I have to admit to being puzzled by your “what the kids want, I’ll give them” mentality. Kids want a lot of things. Just because this “want” involves education doesn’t mean it should be indulged, especially if money is a real issue for you. If your daughter does have her eyes set on an Ivy League and gets accepted with no financial package, what’s the plan for handling that?
Did you notice the part where he thinks he was mistaken to think they’d miss out on important social learning?
It’s a take on schools having reduced costs, fellowships etc. for the children of workers (both teachers and other), which is common. What doesn’t happen so much is arranging for the school to give the parent a job so the child can attend.

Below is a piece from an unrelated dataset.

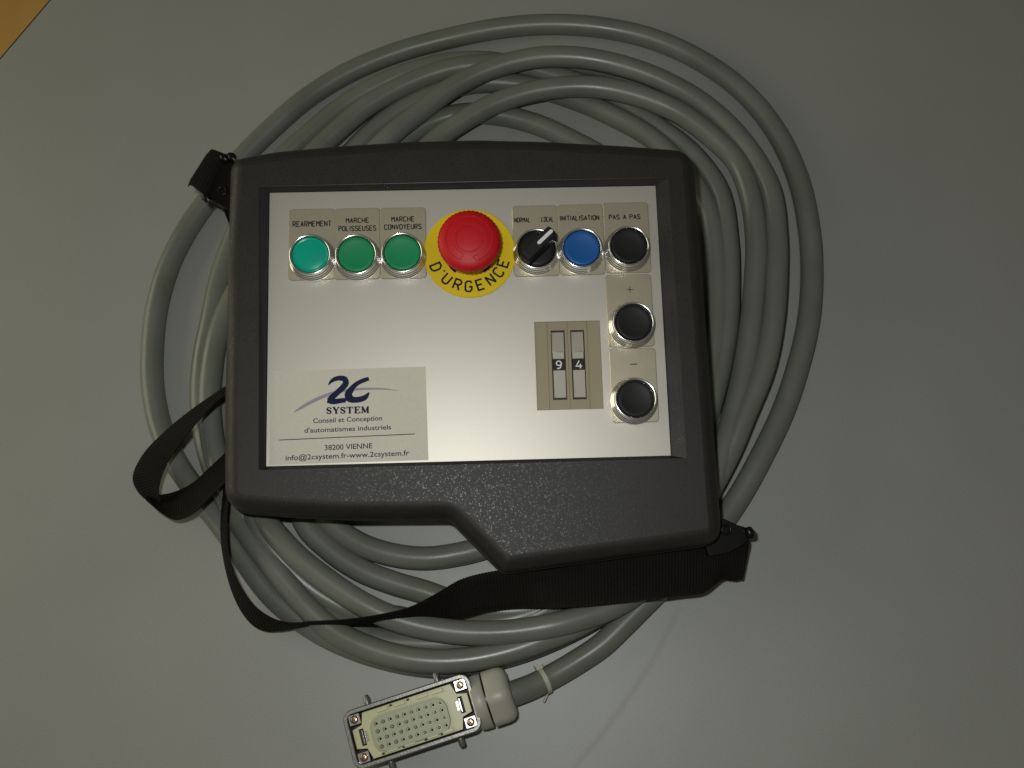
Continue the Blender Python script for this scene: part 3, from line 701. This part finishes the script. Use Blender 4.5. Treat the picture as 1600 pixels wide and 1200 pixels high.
# ------------------------------------------------------------------ the coiled cable
cp = [ # px, py, z : one continuous run from the connector inwards
 (772,1094,19),(800,1084,17),(830,1073,13),(860,1058,10),(900,1035,8.4),(940,1008,8.2),(975,975,8.2),(1005,945,8.2),(1050,900,8.2),(1110,838,8.2),
 (1152,780,8.2),(1190,712,8.2),(1224,640,8.2),(1248,567,8.2),(1263,500,8.2),(1268,430,8.2),(1264,360,8.2),(1247,280,8.2),(1212,205,8.2),(1160,142,8.2),(1095,95,8.2),(1020,61,8.2),(940,43,8.2),(860,38,8.2),(780,44,8.2),(700,60,8.2),(620,82,8.2),(545,113,8.2),(480,153,8.2),(425,200,8.2),(378,247,8.2),(325,312,8.2),
 (290,363,8.2),(262,420,8.2),(245,480,8.2),(238,540,8.2),(238,600,8.2),(250,665,8.2),(275,722,8.2),(315,780,8.2),(352,828,8.2),(385,878,8.2),(425,930,8.2),(470,968,8.2),(525,1000,8.2),(597,1026,8.2),(680,1040,8.2),(745,1034,8.2),(810,1018,9),(880,990,9),(950,950,12),(1020,890,16),(1080,812,20),
 (1137,712,20),(1163,650,22),(1193,575,23),(1208,500,23),(1213,430,23),(1213,372,23),(1202,295,23),(1160,222,24),(1103,166,25),(1037,127,26),(972,103,27),(906,90,28),(840,90,28),(775,105,27),(709,136,25),(650,180,24),(600,222,24),(540,290,24),(470,370,22),(400,450,18),(362,520,14),(352,590,10),(350,660,9),(362,730,12),(392,785,20),
 (420,822,25),(462,868,27),(512,908,27),(565,943,27),(620,968,26),(680,983,25),(740,989,25),(800,987,26),(860,978,27),(910,965,25),(962,945,22),(1020,905,20),(1070,840,20),(1110,760,22),(1140,670,20),(1160,590,20),(1173,510,21),(1180,430,22),(1182,380,23),(1173,310,24),(1152,255,24),(1114,215,25),(1059,175,26),(994,149,27),(928,136,27),(862,138,27),(797,153,26),(738,180,25),(679,221,24),
 (600,300,24),(520,420,20),(470,560,14),(455,700,10),(475,815,9),(512,856,9),(562,890,9),(615,911,9),(667,926,9),(720,945,9),(780,955,9),(850,948,9),(920,925,9),(990,870,9),(1050,780,9),(1095,680,9),(1125,580,9),(1138,500,9),(1140,442,9),(1138,380,9),(1124,300,9),(1081,240,9),(1020,193,9),(972,160,9),(920,136,9),(865,117,9),(800,102,9),(753,96,9),(687,101,9),(610,125,9),(545,160,9),(485,208,9),(430,260,9),(380,340,9),(345,430,9),(330,500,12),(318,560,12),(314,620,10),(322,690,9),(345,760,12),(378,820,19),(422,880,22),(468,936,22),(520,985,22),(580,1014,22),(650,1031,22),(720,1032,21),(790,1019,20),(857,996,19),(915,970,16),
 (980,925,9),(1040,850,8.5),(1080,760,8.5),(1105,640,8.5),(1118,540,8.5),(1122,450,8.5),(1117,380,9),(1103,320,10),(1066,262,12),(1016,214,12),(960,182,11),(906,158,10),(850,140,9),(797,130,9),(740,130,9),(690,142,9),(640,164,9),(590,198,9),(530,258,9),(450,340,9),(385,430,16),(345,510,22),(330,580,24),(328,650,24),(340,720,24),(372,790,20),(410,845,14),(445,900,9),(500,950,9),(560,990,9),(640,1005,9),(740,1000,9),(840,960,9),
 (930,900,9),(1010,820,9),(1080,740,9),(1150,640,9),(1188,540,9),(1198,430,9),(1194,350,9),(1163,268,9),(1108,193,9),(1040,143,9),(972,113,9),(906,101,10),(840,99,12),(770,100,15),(706,107,17),(639,130,17),(574,166,17),(537,196,17),(490,240,16),(430,305,14),(385,390,10),(372,480,9),(378,600,9),(400,700,9),
 (398,802,22),(434,868,19),(484,918,13),(545,952,9),(625,966,9),(690,978,9),(770,973,9),(850,950,9),
 (930,890,9),(1000,800,9),(1040,680,9),(1050,520,9),(1040,380,9),(990,290,9),(940,245,9),(897,221,9),(840,195,9),(775,179,9),(709,180,9),(640,210,9),(580,270,9),(510,380,9),(460,520,9),(450,660,9),(480,770,9),(524,824,9),(565,851,9),(615,867,9),(667,872,9),(720,865,9),(755,856,10),(800,840,14),(850,800,24),(880,740,34)]
CR = 8.1
pts = [W(x, y, z) for x, y, z in cp]
path = catmull(pts, 4.0)
mb = MB(); tube(mb, path, CR, 22)
cable = tag(mb.build('cable', M['cable']), 'thick grey cable coiled in loose rings under the control box', 'cable')

# cable tie round the tail
q3 = W(852, 1062, 10.4); i = int(np.argmin([np.linalg.norm(np.array(p)-q3) for p in path])); t = norm(path[i+2]-path[i-2]); c0 = path[i]
s = norm(np.cross(t, [0,0,1.])); u = np.cross(s, t)
mb = MB(); vs = []; n = 36; sec = [(-1.4, CR+.05), (-1.4, CR+1.0), (1.4, CR+1.0), (1.4, CR+.05)]
for k in range(n):
    a = 2*math.pi*k/n
    for o_, r in sec: vs.append(c0+t*o_+r*(math.cos(a)*s+math.sin(a)*u))
mb.add(vs, [[k*4+j, ((k+1)%n)*4+j, ((k+1)%n)*4+(j+1)%4, k*4+(j+1)%4] for k in range(n) for j in range(4)])
tie = tag(mb.build('cable_tie', M['tie']), 'translucent cable tie cinched round the cable beside the connector gland', 'cable tie')
def obox(mb, c, ax, ay, az, hx_, hy_, hz_):
    v = [c+ax*x*hx_+ay*y*hy_+az*z*hz_ for z in (-1,1) for x, y in ((-1,-1),(1,-1),(1,1),(-1,1))]
    mb.add(v, [[3,2,1,0],[4,5,6,7],[0,1,5,4],[1,2,6,5],[2,3,7,6],[3,0,4,7]])
sd = s if (W(846,1043,10)-c0)@s > 0 else -s
q = MB(); obox(q, c0+norm(sd*0.93+u*0.35)*(CR+1.8), t, u, sd, 2.3, 2.6, 1.8); q.build('head', M['tie'], tie)
q = MB(); obox(q, c0-sd*(CR+2.2)-t*3.0-u*4, norm(t*-.8-sd*.6), u, np.cross(norm(t*-.8-sd*.6), u), 3.2, 1.1, .5); q.build('tail', M['tie'], tie)

# ------------------------------------------------------------------ connector
ZT = 34.0
pTL, pTR, pBR = W(532,1114,ZT), W(730,1049,ZT), W(758,1139,ZT)
ux = norm(pTR-pTL); uy = np.array([-ux[1], ux[0], 0])
LX = np.linalg.norm(pTR-pTL); LY = abs((pBR-pTR)@uy)
cc = pTL+ux*LX/2-uy*LY/2
con = bpy.data.objects.new('cable_connector', None); C.objects.link(con)
ROT = math.atan2(ux[1], ux[0]); con.location = (cc[0]*MM, cc[1]*MM, 0); con.rotation_euler = (0, 0, ROT)
tag(con, 'grey metal-hooded multi-pin connector with cream insert, face up at the cable end', 'connector')
hx2, hy2 = LX/2, LY/2
q = MB(); outer = rrect(-hx2,hx2,-hy2,hy2,6.5,7)
def ringwall(q, loops, smooth=False):
    n = len(loops[0][0]); vs = []
    for l, z in loops: vs += [(p[0],p[1],z) for p in l]
    q.add(vs, [[k*n+i,(k+1)*n+i,(k+1)*n+(i+1)%n,k*n+(i+1)%n] for k in range(len(loops)-1) for i in range(n)], smooth)
R_ = lambda d, r=6.5: rrect(-hx2+d,hx2-d,-hy2+d,hy2-d,max(1.5,r-d),7)
ringwall(q, [(R_(2.9),20),(R_(2.9),ZT-.6),(R_(2.5),ZT),(R_(0.7),ZT),(R_(0.1),ZT-.8),(R_(0),ZT-5),(R_(0.8),ZT-6),(R_(-0.6),14),(R_(0.5),4),(R_(3),0.3)], False)
q.build('housing', M['housing'], con)
q = MB(); prism(q, R_(2.7), 18, 20); q.build('housing_floor', M['hole'], con)
# locking pegs
for sx, sy in ((-.62,1),(.50,1),(-.50,-1),(.60,-1)):
    q = MB(); y0 = sy*hy2; tube(q, [(0,sy*-1,0),(0,sy*5.2,0),(0,sy*6.2,0)], [2.0,2.0,1.5], 14); q.build('locking_peg', M['housing'], con, loc=(sx*hx2, y0, ZT-11))
# insert
ix, iy = hx2-4.4, hy2-4.2; cnr = 8.5
q = MB(); octo = [(-ix+cnr,-iy),(ix-cnr,-iy),(ix-cnr+2,-iy+cnr-1.5),(ix,-iy+cnr),(ix,iy-cnr),(ix-cnr+2,iy-cnr+1.5),(ix-cnr,iy),(-ix+cnr,iy),(-ix+cnr-2,iy-cnr+1.5),(-ix,iy-cnr),(-ix,-iy+cnr),(-ix+cnr-2,-iy+cnr-1.5)]
# contact field: 4 x 10
u_ = W(500+435/4.444,1000,ZT); 
def cl(x, y, z=ZT-1): p = W(500+x/4.444, 1000+y/4.444, z)-np.array([cc[0],cc[1],0]); return (p@ux, p@uy)
colv = (49.3,-16.7); rowv = (17.0,51.5)
ctr = cl(385+colv[0]*4.5+rowv[0]*1.5, 585+colv[1]*4.5+rowv[1]*1.5)
pc = np.array(cl(385+colv[0],585+colv[1]))-np.array(cl(385,585)); pr_ = np.array(cl(385+rowv[0],585+rowv[1]))-np.array(cl(385,585))
PC, PR = np.linalg.norm(pc), np.linalg.norm(pr_)
cx0, cy0 = ctr
px_, py_ = 4.5*PC+3.3, 1.5*PR+3.4
py_ = min(py_, iy-3.4)
inner = rrect(cx0-px_,cx0+px_,cy0-py_,cy0+py_,7.0,7)
gr_ = rrect(cx0-px_-1.2,cx0+px_+1.2,cy0-py_-1.2,cy0+py_+1.2,8.0,7)
print('insert', ix, iy, px_, py_, cx0, cy0)
slot_r = [(ix-6.6,-5.2),(ix-3.6,-5.2),(ix-3.6,5.2),(ix-6.6,5.2)]; slot_l = [(-x,y) for x,y in slot_r]
prism(q, octo, 21, ZT-1.6, holes=[gr_, slot_r, slot_l], bev=.3)
ins = q.build('insert', M['cream'], con)
for sx in (-.42,-.12,.28,.55):
    for sy in (1,-1):
        q = MB(); box(q, sx*ix-4.2, sx*ix+3.2, sy*(iy-1.7)-1.1, sy*(iy-1.7)+1.1, ZT-1.6, ZT-.5, .25); q.build('keying_rib', M['cream'], ins)
for sx, sy in ((-.6,-1),(-.24,-1),(.14,-1),(.42,-1),(-.28,1),(.02,1)):
    q = MB(); box(q, sx*ix-.9, sx*ix+.9, sy*(iy-.9)-.6, sy*(iy-.9)+.6, ZT-1.6, ZT-1.0); q.build('notch', M['hole'], ins)

spots = [(cx0+(c_-4.5)*PC, cy0+(1.5-r_)*PR, r_, c_) for r_ in range(4) for c_ in range(10)]
hl = [[(x+1.45*math.cos(-2*math.pi*k/10), y+1.45*math.sin(-2*math.pi*k/10)) for k in range(10)] for x, y, *_ in spots]
q = MB(); prism(q, inner, 21, ZT-.4, holes=hl, bev=.3); fld = q.build('contact_block', M['cream2'], con)
q = MB(); prism(q, [(x, y) for x, y in gr_], 20.5, ZT-3.4); q.build('groove_floor', M['cream'], con)
ma = MB(); lathe(ma, [(0,-3.3),(1.4,-3.3)], 10); ma.add([(0,0,-3.2)], []); lathe(ma, [(.0,-1.6),(.55,-1.7),(.75,-2.2),(.75,-3.3)], 10); dk = ma.mesh('contact', M['hole'])
mb2 = MB(); lathe(mb2, [(0,-.35),(.75,-.4),(1.0,-.8),(1.05,-2.5)], 10); lathe(mb2, [(1.0,-2.5),(1.45,-2.5)], 10); lt = mb2.mesh('contact', M['brass'])
for x, y, r_, c_ in spots:
    link('contact', dk if (r_+c_) % 2 == 0 else lt, fld, (x, y, ZT-.4))
# ground clips in the end slots, corner screws
for sg in (-1, 1):
    q = MB(); box(q, sg*(ix-5.6)-.5, sg*(ix-5.6)+.5, -4.4, 4.4, 21, ZT-.9, .25); box(q, sg*(ix-7.6)-.8, sg*(ix-7.6)+.8, -3.0, 3.0, ZT-1.5, ZT-1.0, .2); q.build('ground_clip', M['steel'], con)
    q = MB(); box(q, sg*(ix-4.1)-.6, sg*(ix-4.1)+.6, -4.9, 4.9, 21, ZT-2.4); q.build('clip_slot', M['hole'], con)
    for sy in (-1, 1):
        x0, y0 = sg*(ix-2.6), sy*(iy-2.4)
        q = MB(); box(q, -3.7, 3.7, -3.3, 3.3, -4, 0, .25); tab = q.build('screw_plate', M['steel'], con, loc=(x0, y0, ZT-2.2))
        q = MB(); lathe(q, [(0,1.0),(1.4,1.0),(2.2,.8),(2.6,.2),(2.6,0)], 20); sw = q.build('screw', M['copper'], tab)
        q = MB(); box(q, -1.7,1.7,-.28,.28,.9,1.06); box(q, -.28,.28,-1.7,1.7,.9,1.07); q.build('cross_recess', M['hole'], tab, rot=.5)
# gland: collar, hexagonal nut; axis along the connector
ga = W(800,1085,19)-np.array([cc[0],cc[1],0]); gy = ga@uy
ae = ux*1.0
def alongx(prof, n, mod=None, name='', material=None, yc_=0, zc_=19, smooth=True):
    q = MB(); vs = []
    for x, r in prof:
        for k in range(n):
            a = 2*math.pi*k/n; rr = r if mod is None else mod(r, a, x); vs.append((x, yc_+rr*math.cos(a), zc_+rr*math.sin(a)))
    q.add(vs, [[i*n+k, i*n+(k+1)%n, (i+1)*n+(k+1)%n, (i+1)*n+k][::-1] for i in range(len(prof)-1) for k in range(n)], smooth)
    return q.build(name, material, con)
def hexm(r, a, x):
    b = (a+math.pi/6) % (math.pi/3)-math.pi/6; return min(r*1.0, r*0.925/math.cos(b))
gy0 = gy*0.55
gz = 19.2
alongx([(hx2-2,17.0),(hx2+.8,17.6),(hx2+5.6,17.6),(hx2+6.0,17.2),(hx2+6.0,15.5)], 48, None, 'gland_collar', M['gland'], gy0, gz)
alongx([(hx2+5.8,14.5),(hx2+7.4,14.5)], 48, None, 'gland_thread', M['gasket'], gy0, gz)
alongx([(hx2+7.2,15),(hx2+7.2,18.6),(hx2+7.8,19.0),(hx2+16,19.0),(hx2+19.5,18.4),(hx2+21.8,16.6),(hx2+22.8,13.5),(hx2+23.0,8.6),(hx2+20,8.4)], 72, hexm, 'gland_nut', M['gland'], gy0, gz)

if hasattr(scene, 'cycles'):
    scene.cycles.use_denoising = True
print('HC', HC, 'panel H', PH, 'tris', sum(len(p.vertices)-2 for me in bpy.data.meshes for p in me.polygons))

I’m a little bit confused. By a couple of things here!
If it’s going to really stretch you to pay $40k per year, per child for precollege education, all in the hope of them getting into an Ivy League school, then what’s the plan and where are the resources to pay for two kids to attend Harvard going to come from?
It’s your money, your kids, and it’s what they want! What about when they ‘want’ to vaycay in St Tropez with their classmates? You up for stretching to meet that want? Certainly as they get older this is likely to come up, I should think.
Personally I’d favour public education over private for a couple of reasons. Private school kids are meaner, in my experience. The schools lack diversity, unlike the world they will live in. They breed an entitled, ‘But we are the elite!’ attitude. And it’d be putting them into an uneven playing field where, sooner or later, they WILL be made to feel lesser because Daddy doesn’t have a yacht or a private jet.